Redis fail over with sentinel not working


I am trying to setup redis-sentinel configuration for the fail over support .Here is my configuration ,

machine1 : IP : 10.0.0.1 6379 with redis-sentinel port 26379         
machine2 : IP : 10.0.0.2 6379 with redis-sentinel port 26379     
machine3 : IP : 10.0.0.3 6379 with redis-sentinel port 26379     

Redis sentinel config

machine 1 :

sentinel monitor mymaster 10.0.0.1 6379 2    
sentinel down-after-milliseconds mymaster 60000    
sentinel failover-timeout mymaster 180000    
sentinel parallel-syncs mymaster 1 

machine 2 :

sentinel monitor mymaster 10.0.0.1 6379 2    
sentinel down-after-milliseconds mymaster 60000    
sentinel failover-timeout mymaster 180000    
sentinel parallel-syncs mymaster 1

machine 3:

sentinel monitor mymaster 10.0.0.1 6379 2    
sentinel down-after-milliseconds mymaster 60000    
sentinel failover-timeout mymaster 180000    
sentinel parallel-syncs mymaster 1

Added machine 2 and machine 3 as slave of machine 1 . Replication is working fine.But when machine 1 is down then master switch is not happening with other machines. They are still acting as slaves. Is there any config issues with my setup ?


Solution

  • Some questions before I can give a better answer:

    1. Is there authentication running on the redis instances?
    2. Have the sentinels actually detected the pod's topology?

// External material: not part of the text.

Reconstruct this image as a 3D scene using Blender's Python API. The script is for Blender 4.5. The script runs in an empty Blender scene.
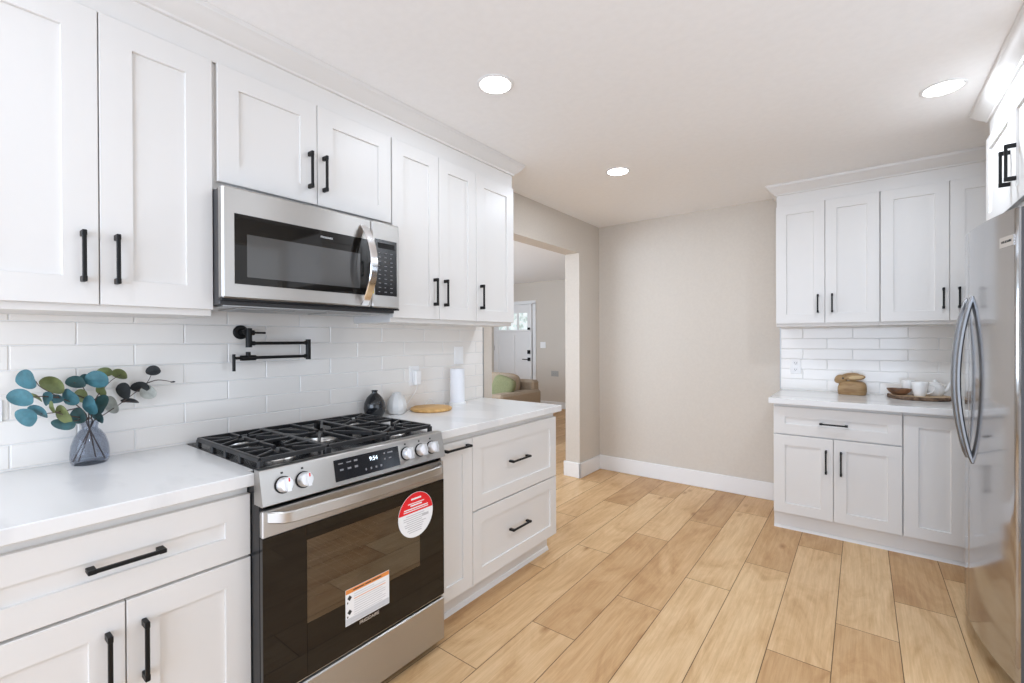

    If the above sentinel configurations are complete, the sentinels have not actually attached to the master. Sentinel rewrites the configuration file to store discovered topology, so what you initially configured it with would be accompanied by what it discovered. In particular we would see slave entries as well.

    The other possibility is that enough sentinels to reach a quorum have not connected to the master successfully. If Redis is configured with authentication required, you need to tell the sentinels the authentication token as well using the sentinel set command.

    If you can post the complete configuration, as well as the logs of the sentinels when you down the master we can provide more specific actions.

    On a related note, in production I would recommend against such a setup. With the one you have you can wind up with what is known as split-brain. If the machine the master is on gets isolated from the others, but is still running, the other two will elect a new master, at which point you will have two masters. If clients are still able to connect to the maste, existing connections will stay on the original but new ones using sentinel to get the master will connect to the second master.

    By running the sentinels on different machines you reduce this risk. If you have a limited number of client machines and can run sentinel there you can nearly or completely eliminate this possibility.